Per contro, la parola leggera e inesorabile che costituisce ormai il nostro ambiente di vita – un ambiente le cui peculiari condizioni di inquinamento e sostenibilità andrebbero infine silenziosamente esplorate – dilaga traboccando con dovizia alluvionale: feconda forse sottili strisce di terra, come si diceva del Nilo – ma per la più parte, come è proprio delle alluvioni, devasta, cancella, fa tabula rasa di tutto quanto sommerge.
E, in tutto questo, non tutto il male nuoce. Il diluvio di parole sul papa ha, almeno per una breve parentesi, costretto al silenzio altre chiassose e fin troppo consuete ‘corali’: il vociare sempre più stanco della politica, il reiterare onanistico di una campagna lettorale perenne – ma, per esempio, anche il vociare della domenica calcistica, con i suoi annessi sguaiati e urlati modello Simona Ventura. Anche su questa terra, anche prima dell’Apocalisse, non si può dire davvero che il silenzio sia necessariamente un male.
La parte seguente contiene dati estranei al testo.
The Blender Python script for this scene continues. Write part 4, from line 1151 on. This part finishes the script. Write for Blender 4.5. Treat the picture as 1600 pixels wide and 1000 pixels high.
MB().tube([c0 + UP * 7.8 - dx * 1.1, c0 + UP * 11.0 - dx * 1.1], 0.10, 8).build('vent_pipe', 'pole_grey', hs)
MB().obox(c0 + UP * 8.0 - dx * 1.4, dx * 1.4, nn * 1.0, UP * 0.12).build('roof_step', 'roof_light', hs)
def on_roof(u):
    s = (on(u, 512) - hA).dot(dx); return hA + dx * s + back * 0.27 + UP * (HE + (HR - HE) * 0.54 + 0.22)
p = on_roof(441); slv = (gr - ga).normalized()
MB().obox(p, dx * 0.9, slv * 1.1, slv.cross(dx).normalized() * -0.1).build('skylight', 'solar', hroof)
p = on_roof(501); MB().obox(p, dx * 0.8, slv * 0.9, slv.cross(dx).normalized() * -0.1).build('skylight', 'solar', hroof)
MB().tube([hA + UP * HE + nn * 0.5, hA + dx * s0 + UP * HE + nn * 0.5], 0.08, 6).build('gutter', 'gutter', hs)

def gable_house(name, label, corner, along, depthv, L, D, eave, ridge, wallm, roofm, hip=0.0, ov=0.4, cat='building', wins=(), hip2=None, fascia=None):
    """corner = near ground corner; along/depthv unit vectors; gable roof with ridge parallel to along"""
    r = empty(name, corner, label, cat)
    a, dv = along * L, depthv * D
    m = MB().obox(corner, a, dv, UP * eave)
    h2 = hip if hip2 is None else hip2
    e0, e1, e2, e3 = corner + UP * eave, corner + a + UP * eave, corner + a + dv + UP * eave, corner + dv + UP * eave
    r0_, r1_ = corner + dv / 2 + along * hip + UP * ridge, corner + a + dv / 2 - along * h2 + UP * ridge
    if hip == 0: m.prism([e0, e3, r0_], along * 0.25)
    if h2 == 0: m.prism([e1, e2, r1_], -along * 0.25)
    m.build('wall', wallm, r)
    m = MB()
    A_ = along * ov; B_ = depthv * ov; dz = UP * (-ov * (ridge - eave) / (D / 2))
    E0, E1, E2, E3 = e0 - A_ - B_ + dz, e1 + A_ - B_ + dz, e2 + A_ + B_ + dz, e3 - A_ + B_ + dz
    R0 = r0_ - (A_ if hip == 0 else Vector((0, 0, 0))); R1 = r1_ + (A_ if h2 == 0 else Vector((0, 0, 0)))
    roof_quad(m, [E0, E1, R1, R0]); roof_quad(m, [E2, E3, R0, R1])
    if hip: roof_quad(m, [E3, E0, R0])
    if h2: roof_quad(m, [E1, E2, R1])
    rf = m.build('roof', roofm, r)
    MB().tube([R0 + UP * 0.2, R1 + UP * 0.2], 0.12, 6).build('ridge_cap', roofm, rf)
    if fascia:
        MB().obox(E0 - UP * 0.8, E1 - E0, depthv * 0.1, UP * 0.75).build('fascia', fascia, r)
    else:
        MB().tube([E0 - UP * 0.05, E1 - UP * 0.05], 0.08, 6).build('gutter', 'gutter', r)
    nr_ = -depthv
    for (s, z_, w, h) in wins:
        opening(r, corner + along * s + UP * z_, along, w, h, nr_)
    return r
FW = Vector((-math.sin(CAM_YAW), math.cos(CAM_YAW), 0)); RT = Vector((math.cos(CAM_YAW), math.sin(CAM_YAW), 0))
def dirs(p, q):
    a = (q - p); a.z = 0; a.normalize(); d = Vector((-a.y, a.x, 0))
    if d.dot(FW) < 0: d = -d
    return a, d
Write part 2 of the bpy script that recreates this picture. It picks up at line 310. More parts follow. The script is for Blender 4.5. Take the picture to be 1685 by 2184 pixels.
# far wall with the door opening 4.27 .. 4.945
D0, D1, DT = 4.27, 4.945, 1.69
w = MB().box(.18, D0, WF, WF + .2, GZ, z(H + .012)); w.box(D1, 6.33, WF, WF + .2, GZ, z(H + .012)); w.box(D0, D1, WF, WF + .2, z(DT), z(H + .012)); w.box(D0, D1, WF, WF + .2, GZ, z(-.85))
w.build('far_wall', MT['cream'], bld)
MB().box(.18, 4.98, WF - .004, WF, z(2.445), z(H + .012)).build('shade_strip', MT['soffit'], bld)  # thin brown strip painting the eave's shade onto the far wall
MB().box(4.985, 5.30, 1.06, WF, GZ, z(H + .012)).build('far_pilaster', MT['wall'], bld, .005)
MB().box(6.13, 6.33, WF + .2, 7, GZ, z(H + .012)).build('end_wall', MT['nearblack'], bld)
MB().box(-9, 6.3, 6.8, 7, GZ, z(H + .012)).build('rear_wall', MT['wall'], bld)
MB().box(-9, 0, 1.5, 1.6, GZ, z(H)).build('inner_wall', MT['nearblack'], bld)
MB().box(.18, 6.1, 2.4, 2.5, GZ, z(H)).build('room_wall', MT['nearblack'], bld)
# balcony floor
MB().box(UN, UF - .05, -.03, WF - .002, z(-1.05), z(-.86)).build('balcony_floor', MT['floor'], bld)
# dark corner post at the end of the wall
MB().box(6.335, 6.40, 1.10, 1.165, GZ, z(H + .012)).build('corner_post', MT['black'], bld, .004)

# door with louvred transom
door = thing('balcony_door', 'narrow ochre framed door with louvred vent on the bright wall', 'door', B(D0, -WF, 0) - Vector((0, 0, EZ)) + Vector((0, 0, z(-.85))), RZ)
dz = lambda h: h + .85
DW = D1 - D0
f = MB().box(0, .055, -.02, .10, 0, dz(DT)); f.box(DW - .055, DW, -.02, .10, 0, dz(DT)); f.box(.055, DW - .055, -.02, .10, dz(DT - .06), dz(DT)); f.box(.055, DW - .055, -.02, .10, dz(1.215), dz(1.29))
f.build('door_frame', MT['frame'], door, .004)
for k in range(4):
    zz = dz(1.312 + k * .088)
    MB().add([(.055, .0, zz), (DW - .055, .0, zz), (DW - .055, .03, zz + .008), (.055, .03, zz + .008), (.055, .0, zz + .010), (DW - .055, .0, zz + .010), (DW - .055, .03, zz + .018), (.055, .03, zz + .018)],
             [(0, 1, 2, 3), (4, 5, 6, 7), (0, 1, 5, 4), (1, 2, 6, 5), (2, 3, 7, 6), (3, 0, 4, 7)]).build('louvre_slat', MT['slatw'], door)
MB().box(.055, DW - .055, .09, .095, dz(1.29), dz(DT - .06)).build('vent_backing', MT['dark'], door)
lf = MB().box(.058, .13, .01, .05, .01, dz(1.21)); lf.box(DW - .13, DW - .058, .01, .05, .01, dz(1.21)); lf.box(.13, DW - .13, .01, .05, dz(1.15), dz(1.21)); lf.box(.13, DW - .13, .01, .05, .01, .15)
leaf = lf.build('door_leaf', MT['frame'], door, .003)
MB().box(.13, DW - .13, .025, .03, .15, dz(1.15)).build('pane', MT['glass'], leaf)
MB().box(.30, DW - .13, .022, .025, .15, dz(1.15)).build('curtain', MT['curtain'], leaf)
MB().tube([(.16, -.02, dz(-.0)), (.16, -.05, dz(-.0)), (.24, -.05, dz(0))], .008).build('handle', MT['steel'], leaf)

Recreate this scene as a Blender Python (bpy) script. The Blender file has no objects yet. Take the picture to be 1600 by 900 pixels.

E il suggerimento che viene dal ‘cielo’ che contempla l’apertura dei sigilli - il suggerimento che viene dal silenzio del sabato della recente liturgia pasquale – è che perfino la parola più definitiva e pesante, perfino la parola ultima, perfino la parola di Dio, ha bisogno, proprio per lasciare segni, del contraltare altrettanto pesante del silenzio: un silenzio che sia capace di uscire dal ‘minuto’ canonico post mortem (li vediamo già, i nostri parlamentari, in piedi, mutamente commemoranti), per entrare nel tempo del prima – poiché non si dà musica senza pausa, e, credenti o meno che si sia, credo che un uomo come è stato questo papa non meriti di morire sommerso e imbrattato da tale e tanto rumore.